Densho Digital Archive
Manzanar National Historic Site Collection
Title: John Nakada Interview
Narrator: John Nakada
Interviewer: Richard Potashin
Location: Portland, Oregon
Date: July 23, 2010
Densho ID: denshovh-njohn-01-0011

<Begin Segment 11>

RP: And you were first sent to the Pomona Assembly Center?

JN: Yeah.

RP: And do you remember, did you take bus to the assembly center?

JN: Yeah, took a bus.

RP: And do you remember anything about the day that you assembled to go to get the bus and go to the assembly center?

JN: Yeah, I just remember that we had to gather at a certain location at a certain time and we got on the bus and then we went to Pomona Assembly Center and I still remember a couple of my friends said goodbye to me.

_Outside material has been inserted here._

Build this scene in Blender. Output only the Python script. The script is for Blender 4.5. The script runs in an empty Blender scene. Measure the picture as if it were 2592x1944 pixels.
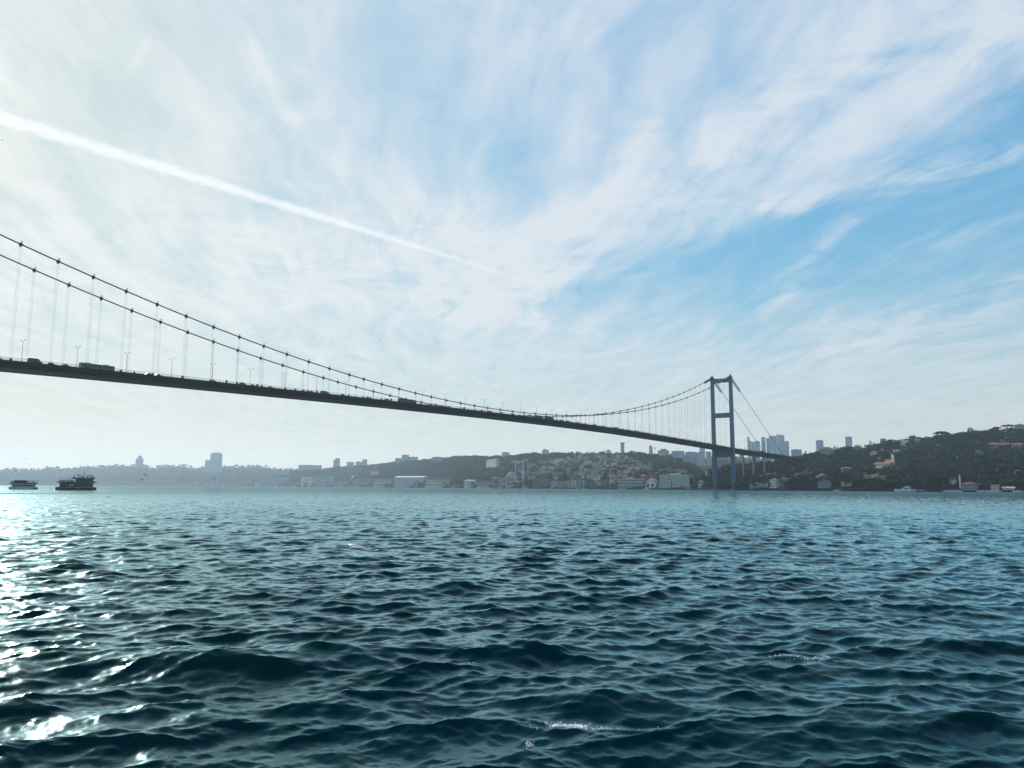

So that was pretty good, you know, John Corbin and Pete Masters, amazing people, and when I say a true friend, that's what you call a true friend. To me... I'll say a positive thing, went into Pomona Assembly and I said, "Oh, I don't have to work on the farm anymore." [Laughs]

RP: So many kids your age, many Nisei kids your age saw this experience as kind of an adventure, would that characterize your feeling when you went into the assembly center?

JN: Yeah, to me it was kind of an adventure, it was something that was different that, you know, I never experienced and I think my father and mother, I think they experienced that they never had so much free time in all their lives 'cause on the farm you're working all the time. And so they had leisure time and they were able to do things that they never did before. So maybe some of these are the positive things about going into camp.

RP: What was it like being in Pomona Assembly Center?

JN: Well, I know we lived in a barrack and like there was eight of us in one room and I know that my mother, we hung a blanket between my mother and my two sisters lived on the one side of the blanket and the rest of the male because they got embarrassed, you know, when they had to dress and whatever. So that's one thing I remember in the camp, what happened. I still remember I've never seen so many Japanese in all my life. [Laughs]

RP: So what did you do in the few months that you were at the Pomona Assembly Center? Did you meet up with friends or did you make new friends?

JN: We had a few friends, not too many, and we still had to go to school. And the thing that I didn't like about it is, you know, living in one room and then you had to go to a bathroom, a central bathroom and a central mess hall to eat and all this. And I still remember in Pomona, the food was terrible because they just gave us C rations, you know, the army food until they can get... make arrangements to do things better. But until then it was terrible, I hated the food in Pomona, it was terrible.

RP: Did you get a chance to use your marbles at Pomona?

JN: Yeah, a little bit. Other kids did the same thing I did, I think, because I have friends that had marbles too. [Laughs]

RP: How did you get those marbles in there, you know.

JN: So that was probably the only entertainment we had 'cause we still had to go to school and everything.